Growing up is tough.

But you hope everything gets better.

You hope to survive it.

You make yourself invincible.

You hope to be a grown-up soon.

(R. A. Holland)


3. Busyness

busy tugged pulled arms oil painting
R.A.Holland - "Busyness" (2022), oil on canvas, 40x40cm

What is adulthood but a tug of war between obligations, resting, having fun, spending time with friends and family and sometimes just wanting to spend the entire weekend in bed, asleep, because you are exhausted.


Do you ever feel overstretched?

Torn between must and want?

People telling you what you should do/have, now that you're a grown-up?

That idea that if you are keeping busy, you MUST be achieving something?

Even if it leaves you so exhausted, you want to spend the entire weekend asleep....

Then back to the grind.

Occasionally fitting in a holiday here and there, but trying to cram in all the fun activities to make up for lost time.

Trying to learn how to balance work and life

This busyness is exhausting.


Each person deals with life as best as they can, and we also need to take care of our mental health. But adulthood is just dealing with all those curve balls life throws at you.


4. Transition and Harmony

old age oil painting
R.A.Holland - "Transition and Harmony" (2022), oil on canvas, 40x40cm

Thomas Cole paints Old Age and the person dying and going to heaven. Which I see as a bit extreme because in 2022, people are living longer, old age/retirement now takes up a longer period of a person's life.
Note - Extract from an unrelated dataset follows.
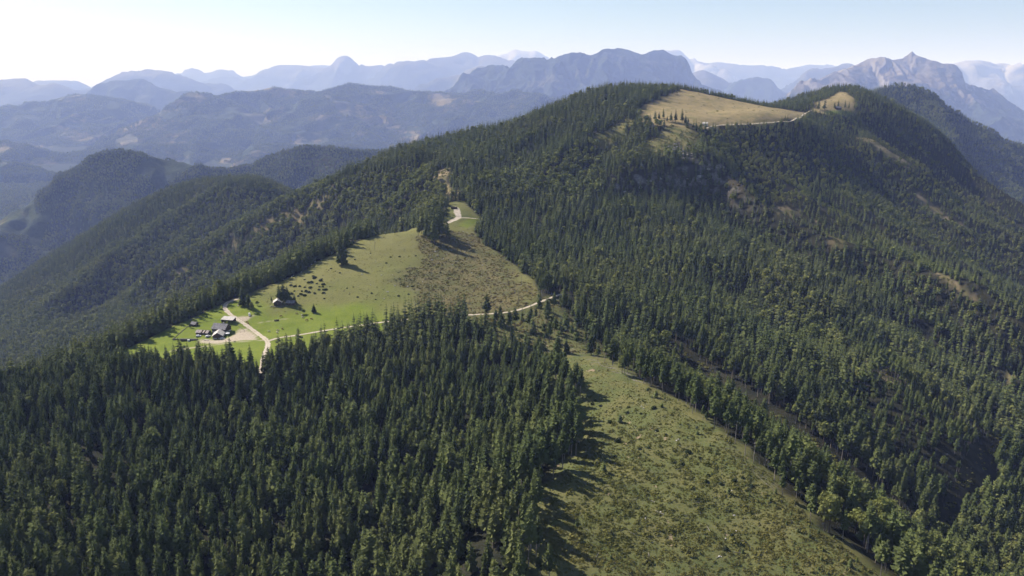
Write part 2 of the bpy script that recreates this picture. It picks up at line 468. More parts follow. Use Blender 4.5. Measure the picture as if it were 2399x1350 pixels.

At this stage, I know several pensioners who are travelling and doing all those things they couldn't while they were stuck in their 9-5 routine. Of course, not everyone can do that is they become ill, or don't have the financial stability to do so. But they still pursue hobbies and learn how to relax - whenever possible.

This painting, however, is inspired by those who surround me, and in this case, my grandmother.

We grew up with an Erythrina tree in our garden. And I always associated that tree with my Danish grandmother. The red sword like flowers made me associate it with Denmark and it's flag. My grandmother also told me stories of the very distinct four seasons in Denmark, something we didn't really have growing up in Brasil. How the woods would turn orange and red during Autumn. I was able to witness this in person when I lived near Copenhagen for 5 years.

I decided this final painting in the Voyage of Life should celebrate my grandmother, who turns 103yo on the 22nd of October. I asked my mother to take reference pictures of my grandmother's hands so that I could paint them.


This concludes my contemporary take on The Voyage of Life.